Exploring the impacts of built environment on pedestrian injury severity involving distracted driving

Introduction: This study develops an injury severity model that demonstrates level of pedestrians' injury severity during pedestrian-vehicle collisions, specifically those involving distracted driving.

Method: It uses data from a police-reported collision database that contains pedestrian-vehicle collision information in Nova Scotia, Canada. A latent segmentation-based ordered logit (LSOL) model is developed in this paper that comprehensively examines the influence of built environment characteristics on pedestrian injury severity. It estimates a latent segment allocation model within LSOL modeling framework to capture unobserved heterogeneity across pedestrians. Two latent segments, high- and low-risk segments, are identified probabilistically based on pedestrian characteristics and action, driver action, and collision attributes.
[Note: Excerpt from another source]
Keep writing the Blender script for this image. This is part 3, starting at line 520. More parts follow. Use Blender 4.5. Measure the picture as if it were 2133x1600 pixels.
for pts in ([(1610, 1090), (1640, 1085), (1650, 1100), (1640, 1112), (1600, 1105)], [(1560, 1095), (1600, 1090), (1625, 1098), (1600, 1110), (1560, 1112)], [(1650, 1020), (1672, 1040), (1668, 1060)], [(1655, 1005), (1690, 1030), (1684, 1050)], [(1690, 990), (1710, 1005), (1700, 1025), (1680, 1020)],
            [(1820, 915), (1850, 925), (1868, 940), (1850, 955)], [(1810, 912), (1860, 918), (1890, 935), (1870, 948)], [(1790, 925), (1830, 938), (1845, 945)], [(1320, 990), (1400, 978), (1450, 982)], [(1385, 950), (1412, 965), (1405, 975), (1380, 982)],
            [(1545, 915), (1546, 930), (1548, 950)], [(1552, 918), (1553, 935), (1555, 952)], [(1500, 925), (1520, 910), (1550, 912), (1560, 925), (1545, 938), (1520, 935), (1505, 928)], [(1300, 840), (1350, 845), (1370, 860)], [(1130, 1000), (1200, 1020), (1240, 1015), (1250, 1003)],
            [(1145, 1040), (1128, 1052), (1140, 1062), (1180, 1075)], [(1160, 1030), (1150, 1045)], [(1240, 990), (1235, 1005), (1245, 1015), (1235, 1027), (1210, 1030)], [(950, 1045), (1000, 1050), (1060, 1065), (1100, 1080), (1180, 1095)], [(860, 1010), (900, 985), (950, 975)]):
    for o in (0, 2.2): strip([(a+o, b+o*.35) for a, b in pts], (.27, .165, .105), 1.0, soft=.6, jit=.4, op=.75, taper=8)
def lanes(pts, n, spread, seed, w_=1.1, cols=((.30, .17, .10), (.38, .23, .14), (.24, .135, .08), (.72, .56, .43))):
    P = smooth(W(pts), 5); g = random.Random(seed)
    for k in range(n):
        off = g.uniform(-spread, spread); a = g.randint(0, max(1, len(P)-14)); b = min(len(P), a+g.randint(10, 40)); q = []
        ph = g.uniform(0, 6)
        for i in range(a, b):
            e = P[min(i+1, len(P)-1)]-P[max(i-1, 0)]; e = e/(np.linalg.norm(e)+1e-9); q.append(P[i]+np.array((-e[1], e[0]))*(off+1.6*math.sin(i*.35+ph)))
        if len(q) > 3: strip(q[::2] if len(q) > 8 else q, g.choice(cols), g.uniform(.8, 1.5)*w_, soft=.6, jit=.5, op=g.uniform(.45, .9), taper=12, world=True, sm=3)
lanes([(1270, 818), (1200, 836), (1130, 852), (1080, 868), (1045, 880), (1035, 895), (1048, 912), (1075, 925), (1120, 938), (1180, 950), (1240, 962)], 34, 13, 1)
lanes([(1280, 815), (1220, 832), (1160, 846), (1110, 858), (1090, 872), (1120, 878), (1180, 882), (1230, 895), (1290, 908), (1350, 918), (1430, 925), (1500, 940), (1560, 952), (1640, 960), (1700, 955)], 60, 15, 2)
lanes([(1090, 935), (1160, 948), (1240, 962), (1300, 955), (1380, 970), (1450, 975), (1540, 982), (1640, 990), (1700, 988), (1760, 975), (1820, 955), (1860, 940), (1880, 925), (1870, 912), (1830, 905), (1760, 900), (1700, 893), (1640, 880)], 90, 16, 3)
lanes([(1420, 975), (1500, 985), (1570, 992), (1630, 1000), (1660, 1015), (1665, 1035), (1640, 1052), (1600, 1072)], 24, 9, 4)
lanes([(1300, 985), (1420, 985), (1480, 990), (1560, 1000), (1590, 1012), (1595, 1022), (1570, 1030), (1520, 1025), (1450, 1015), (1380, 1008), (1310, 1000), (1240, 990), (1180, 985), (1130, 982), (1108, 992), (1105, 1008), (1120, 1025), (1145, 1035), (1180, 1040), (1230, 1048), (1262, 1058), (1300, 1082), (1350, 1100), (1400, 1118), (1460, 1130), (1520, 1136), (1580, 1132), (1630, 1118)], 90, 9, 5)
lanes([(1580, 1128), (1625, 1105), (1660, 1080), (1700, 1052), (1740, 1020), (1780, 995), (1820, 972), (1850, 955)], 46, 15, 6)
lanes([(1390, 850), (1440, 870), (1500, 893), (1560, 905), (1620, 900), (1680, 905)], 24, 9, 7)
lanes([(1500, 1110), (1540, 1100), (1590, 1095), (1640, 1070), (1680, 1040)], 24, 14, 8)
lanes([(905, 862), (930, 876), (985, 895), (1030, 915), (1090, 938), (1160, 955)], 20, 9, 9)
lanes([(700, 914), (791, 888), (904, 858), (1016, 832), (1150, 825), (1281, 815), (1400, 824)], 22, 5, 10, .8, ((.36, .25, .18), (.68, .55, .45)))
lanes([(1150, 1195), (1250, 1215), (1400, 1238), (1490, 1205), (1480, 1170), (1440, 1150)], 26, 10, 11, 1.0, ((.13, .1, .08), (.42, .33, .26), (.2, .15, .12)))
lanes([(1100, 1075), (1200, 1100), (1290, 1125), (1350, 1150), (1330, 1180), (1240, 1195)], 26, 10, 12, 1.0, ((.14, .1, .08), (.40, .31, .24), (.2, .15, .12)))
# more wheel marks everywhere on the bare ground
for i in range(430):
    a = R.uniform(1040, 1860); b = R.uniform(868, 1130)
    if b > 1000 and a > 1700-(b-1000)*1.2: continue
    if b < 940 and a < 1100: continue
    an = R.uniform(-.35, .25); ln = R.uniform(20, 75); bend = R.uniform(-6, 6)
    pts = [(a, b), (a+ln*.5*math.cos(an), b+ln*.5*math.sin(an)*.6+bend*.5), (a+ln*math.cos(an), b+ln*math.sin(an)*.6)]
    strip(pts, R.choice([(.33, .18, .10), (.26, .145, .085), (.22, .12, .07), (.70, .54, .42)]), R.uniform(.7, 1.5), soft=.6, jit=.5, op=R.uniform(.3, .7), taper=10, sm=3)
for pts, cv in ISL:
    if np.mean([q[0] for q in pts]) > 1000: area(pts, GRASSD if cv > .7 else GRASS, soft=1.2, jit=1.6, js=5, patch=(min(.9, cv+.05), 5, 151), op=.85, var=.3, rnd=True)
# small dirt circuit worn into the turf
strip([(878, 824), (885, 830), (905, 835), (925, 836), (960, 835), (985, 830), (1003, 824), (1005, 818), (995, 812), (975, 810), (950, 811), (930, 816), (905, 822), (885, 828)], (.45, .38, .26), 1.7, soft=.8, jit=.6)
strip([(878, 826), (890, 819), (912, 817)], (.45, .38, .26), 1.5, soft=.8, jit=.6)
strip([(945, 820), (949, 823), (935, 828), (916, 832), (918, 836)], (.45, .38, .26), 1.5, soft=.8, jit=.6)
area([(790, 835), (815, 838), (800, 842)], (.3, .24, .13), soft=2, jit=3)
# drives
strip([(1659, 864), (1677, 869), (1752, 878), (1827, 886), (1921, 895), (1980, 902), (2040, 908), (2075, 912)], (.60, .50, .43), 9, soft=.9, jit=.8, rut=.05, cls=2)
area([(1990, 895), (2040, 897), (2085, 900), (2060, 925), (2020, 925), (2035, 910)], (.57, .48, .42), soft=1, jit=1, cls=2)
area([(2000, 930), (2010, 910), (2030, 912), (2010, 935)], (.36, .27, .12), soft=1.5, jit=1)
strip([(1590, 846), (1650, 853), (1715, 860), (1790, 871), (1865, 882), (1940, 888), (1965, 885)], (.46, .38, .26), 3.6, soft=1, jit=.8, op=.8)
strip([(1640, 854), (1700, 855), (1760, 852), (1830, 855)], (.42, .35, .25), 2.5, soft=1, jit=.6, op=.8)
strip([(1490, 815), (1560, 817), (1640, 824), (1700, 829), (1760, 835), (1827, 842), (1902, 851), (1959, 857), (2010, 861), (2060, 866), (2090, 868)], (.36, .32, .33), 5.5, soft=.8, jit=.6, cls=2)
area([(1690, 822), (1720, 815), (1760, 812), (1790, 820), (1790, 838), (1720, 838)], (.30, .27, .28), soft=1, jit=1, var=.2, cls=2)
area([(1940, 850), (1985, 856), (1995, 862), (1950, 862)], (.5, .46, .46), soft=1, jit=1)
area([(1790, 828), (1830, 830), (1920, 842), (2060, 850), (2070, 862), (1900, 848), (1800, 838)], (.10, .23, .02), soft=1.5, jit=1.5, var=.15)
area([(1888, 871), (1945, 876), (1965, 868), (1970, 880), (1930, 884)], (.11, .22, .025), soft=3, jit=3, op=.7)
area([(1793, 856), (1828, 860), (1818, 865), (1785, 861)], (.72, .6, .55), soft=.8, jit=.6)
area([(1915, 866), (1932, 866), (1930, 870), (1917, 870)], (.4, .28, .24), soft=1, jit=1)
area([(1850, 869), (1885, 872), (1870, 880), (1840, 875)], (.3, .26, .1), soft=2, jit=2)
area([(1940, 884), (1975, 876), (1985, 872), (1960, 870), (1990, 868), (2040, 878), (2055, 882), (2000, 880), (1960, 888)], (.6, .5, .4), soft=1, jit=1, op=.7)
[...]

Results: Results suggest that higher mixed land-use, transit stop density, length of sidewalk in the collision locations, and collisions occurring near schools yield lower pedestrian injury severity. In contrast, pedestrian-vehicle collisions in arterial roads, curved roads, sloped roads, and roundabouts tend to result in severe injuries. Interactions between distracted driving type and built environment characteristics are examined in this study. For example, using a communication device while driving on straight roads increases likelihood of higher pedestrian injury severity. This study also confirms the existence of heterogeneity across latent segments. For instance, higher percentage of people commuting by walking in the collision areas yield severe pedestrian injury in high-risk segments and lower injury severity in low-risk segments. Practical applications: The findings of this study will assist transportation planners and road safety stakeholders in developing effective and prioritized policies to reduce pedestrian injury severity involving distracted driving incidents.